「面白い試合が観られる」。プロ興行として単純に魅力的
「ここにしかないサッカーをしよう」と選手に話す風間八宏監督の指導のもと、チームが目指してしているのは、徹底的にボールを握ってゲームを支配し、相手を攻撃し続けること。頑なポリシーを掲げる指揮官のもとで磨き上げてきたこのサッカーは、就任3年目の今季、いよいよ突き抜け始めてきたと言える。
その突き抜け方はしっかりと具現化されており、データにも反映されている。football-lab (http://www.football-lab.jp/ka-f/)によれば、1試合平均パス本数の640. 7本はリーグ1位。
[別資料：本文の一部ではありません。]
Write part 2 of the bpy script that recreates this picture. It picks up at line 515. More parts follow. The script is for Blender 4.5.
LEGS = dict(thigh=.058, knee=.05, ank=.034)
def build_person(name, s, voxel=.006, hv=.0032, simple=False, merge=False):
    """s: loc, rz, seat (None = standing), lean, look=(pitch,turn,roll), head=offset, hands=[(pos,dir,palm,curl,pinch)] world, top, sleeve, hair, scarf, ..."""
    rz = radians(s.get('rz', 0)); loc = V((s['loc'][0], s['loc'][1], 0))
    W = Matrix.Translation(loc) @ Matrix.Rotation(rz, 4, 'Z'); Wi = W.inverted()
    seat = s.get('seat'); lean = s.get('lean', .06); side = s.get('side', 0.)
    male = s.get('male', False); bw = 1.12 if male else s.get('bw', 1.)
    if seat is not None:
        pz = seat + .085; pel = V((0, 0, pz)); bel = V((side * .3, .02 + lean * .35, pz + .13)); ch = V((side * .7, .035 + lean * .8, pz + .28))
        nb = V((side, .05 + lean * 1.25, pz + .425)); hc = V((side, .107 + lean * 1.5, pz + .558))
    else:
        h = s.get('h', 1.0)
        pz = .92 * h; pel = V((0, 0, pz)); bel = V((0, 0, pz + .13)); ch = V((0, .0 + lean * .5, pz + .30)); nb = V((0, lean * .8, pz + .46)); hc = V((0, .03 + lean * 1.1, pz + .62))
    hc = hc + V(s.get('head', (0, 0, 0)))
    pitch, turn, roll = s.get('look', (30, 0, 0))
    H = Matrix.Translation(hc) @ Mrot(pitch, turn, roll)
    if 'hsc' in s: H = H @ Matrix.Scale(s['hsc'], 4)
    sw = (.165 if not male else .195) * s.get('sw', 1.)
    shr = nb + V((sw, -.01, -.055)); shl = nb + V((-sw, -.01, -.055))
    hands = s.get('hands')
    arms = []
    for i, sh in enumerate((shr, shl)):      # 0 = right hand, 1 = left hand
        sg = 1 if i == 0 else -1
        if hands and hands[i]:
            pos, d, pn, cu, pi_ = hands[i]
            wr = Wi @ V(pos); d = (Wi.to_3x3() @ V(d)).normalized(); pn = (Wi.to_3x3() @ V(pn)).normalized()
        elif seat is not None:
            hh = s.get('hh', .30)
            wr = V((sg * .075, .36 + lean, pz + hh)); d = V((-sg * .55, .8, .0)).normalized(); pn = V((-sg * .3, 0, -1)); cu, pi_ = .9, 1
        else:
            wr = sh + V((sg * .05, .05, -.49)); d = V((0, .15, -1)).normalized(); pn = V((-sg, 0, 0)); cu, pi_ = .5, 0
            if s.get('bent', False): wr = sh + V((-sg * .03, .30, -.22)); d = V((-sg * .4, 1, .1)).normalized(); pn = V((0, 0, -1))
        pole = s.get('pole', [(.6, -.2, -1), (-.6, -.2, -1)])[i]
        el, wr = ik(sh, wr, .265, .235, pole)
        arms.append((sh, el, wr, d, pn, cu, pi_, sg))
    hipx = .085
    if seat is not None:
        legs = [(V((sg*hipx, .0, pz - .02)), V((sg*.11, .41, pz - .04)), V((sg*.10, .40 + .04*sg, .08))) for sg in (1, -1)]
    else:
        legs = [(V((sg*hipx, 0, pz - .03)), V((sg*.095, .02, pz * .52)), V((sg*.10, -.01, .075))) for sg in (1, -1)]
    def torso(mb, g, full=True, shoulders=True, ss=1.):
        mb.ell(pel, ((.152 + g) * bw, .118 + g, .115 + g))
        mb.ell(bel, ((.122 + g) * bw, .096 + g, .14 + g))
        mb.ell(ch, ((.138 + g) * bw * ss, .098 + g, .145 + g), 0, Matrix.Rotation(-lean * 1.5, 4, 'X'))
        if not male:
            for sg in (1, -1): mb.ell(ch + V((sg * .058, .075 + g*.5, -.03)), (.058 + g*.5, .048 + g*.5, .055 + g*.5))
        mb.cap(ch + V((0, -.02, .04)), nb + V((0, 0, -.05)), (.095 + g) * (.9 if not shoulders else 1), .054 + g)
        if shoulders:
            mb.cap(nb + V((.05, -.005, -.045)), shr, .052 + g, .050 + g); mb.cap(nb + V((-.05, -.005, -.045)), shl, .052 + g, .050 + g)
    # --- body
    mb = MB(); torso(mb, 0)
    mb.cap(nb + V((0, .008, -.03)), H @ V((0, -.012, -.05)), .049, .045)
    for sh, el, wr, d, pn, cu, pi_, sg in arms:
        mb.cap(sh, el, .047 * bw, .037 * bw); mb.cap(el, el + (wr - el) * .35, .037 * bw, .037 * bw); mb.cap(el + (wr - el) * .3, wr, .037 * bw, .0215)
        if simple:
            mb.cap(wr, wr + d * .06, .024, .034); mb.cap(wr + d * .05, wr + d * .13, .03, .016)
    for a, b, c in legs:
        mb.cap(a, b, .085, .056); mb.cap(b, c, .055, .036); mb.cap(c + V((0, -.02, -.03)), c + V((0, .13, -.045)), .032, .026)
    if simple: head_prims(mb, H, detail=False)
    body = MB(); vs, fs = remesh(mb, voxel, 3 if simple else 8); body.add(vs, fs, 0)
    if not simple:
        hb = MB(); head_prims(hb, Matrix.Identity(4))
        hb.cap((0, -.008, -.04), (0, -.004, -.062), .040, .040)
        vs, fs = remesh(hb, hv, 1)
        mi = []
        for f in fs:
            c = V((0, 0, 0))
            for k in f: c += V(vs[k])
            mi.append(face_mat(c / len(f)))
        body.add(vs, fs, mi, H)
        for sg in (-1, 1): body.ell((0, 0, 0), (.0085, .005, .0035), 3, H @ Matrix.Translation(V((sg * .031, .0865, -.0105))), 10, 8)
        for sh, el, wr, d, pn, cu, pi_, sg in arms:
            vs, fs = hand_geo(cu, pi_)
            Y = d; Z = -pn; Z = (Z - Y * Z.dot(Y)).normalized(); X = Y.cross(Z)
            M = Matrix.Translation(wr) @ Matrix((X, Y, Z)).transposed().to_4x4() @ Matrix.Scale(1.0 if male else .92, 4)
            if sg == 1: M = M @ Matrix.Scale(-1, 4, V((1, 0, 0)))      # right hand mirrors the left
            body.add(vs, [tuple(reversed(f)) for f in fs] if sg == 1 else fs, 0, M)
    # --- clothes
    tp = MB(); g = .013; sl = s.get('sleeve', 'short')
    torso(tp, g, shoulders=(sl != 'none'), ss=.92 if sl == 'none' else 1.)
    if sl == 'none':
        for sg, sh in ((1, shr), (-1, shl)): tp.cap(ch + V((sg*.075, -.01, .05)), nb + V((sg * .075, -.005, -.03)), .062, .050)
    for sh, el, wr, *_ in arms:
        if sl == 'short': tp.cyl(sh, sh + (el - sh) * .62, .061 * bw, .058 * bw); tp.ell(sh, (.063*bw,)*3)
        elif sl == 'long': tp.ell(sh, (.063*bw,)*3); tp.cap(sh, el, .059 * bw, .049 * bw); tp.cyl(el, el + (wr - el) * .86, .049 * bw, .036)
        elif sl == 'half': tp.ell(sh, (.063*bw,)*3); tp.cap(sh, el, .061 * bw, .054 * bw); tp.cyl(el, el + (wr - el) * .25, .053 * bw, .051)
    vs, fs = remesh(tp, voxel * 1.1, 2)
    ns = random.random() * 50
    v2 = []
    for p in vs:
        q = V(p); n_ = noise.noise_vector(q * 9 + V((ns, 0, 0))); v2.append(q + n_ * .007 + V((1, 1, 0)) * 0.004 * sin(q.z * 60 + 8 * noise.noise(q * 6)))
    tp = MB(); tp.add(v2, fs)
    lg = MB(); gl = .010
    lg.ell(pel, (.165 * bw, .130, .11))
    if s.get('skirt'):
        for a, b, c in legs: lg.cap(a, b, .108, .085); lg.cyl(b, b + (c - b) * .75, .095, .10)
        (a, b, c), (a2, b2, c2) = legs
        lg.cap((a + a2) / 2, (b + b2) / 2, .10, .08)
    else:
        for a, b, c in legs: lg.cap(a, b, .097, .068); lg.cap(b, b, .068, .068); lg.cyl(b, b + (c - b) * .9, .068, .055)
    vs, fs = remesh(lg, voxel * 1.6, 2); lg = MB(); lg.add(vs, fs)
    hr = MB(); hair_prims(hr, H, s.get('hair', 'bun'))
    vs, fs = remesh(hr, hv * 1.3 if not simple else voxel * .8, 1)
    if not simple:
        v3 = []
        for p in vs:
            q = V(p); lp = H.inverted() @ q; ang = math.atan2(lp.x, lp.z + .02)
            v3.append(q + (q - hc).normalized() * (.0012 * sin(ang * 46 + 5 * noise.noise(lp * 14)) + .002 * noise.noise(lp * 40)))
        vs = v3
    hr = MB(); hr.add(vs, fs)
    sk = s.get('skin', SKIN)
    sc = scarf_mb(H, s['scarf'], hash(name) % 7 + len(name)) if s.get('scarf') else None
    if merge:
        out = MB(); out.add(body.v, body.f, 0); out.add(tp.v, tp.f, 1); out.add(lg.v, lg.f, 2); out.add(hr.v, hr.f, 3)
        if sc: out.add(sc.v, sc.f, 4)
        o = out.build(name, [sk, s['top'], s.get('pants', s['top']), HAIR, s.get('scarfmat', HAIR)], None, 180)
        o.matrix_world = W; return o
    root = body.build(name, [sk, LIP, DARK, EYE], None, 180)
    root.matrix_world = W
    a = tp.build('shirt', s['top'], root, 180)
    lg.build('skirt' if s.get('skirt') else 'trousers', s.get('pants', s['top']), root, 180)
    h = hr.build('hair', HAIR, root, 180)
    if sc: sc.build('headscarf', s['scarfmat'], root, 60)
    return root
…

試合中、多くの選手が関わることで循環し続けるパスワークは実に圧巻である。
やっている選手も手応えを口にする。「今年は全然違うね。去年も良かったけど、また別の充実感がある。充実度が更新されている」と笑顔を見せるのは中村憲剛だ。
昨年の夏にはトップ下で得点を量産し「中村史上最高」を自称していたが、今年はボランチで定着。U-21日本代表・大島僚太とのコンビでチームの心臓となり、リーグ随一のパスワークを機能させている。
かといって、パスをつなぐポゼッションチームにありがちな、パスが目的化することも少ないのがこのチームの特徴だ。今季のゴール数38得点はリーグ1位。徹底的にボールを保持して、ゴールもたくさん奪う。
自陣で人数をかけて組織的な守備ブロックを形成し、相手のスペースを消す戦い方を優先するJリーグチームが多い中、この圧倒的な攻撃的なスタイルで優勝争いをしているチームは、まさに風間監督の言葉にある「ここにしかないサッカーをしよう」を体現し始めているというわけだ。
もっとも、前節のセレッソ大阪戦で4-1から試合をクローズ出来ず、結果的に5-4という撃ち合いを演じてしまうなど、チームの安定感という側面では、まだまだ未成熟な部分もある。
そういった指摘をすることは実にたやすいが、それを差し引いても、「ゴールがたくさん観られる」、「面白い試合が観られる」という要因は、プロの興行としてのコンテンツとして、単純に魅力的だ。サッカーの内容で等々力のお客が増えつつあるというのも、決して間違いではなさそうである。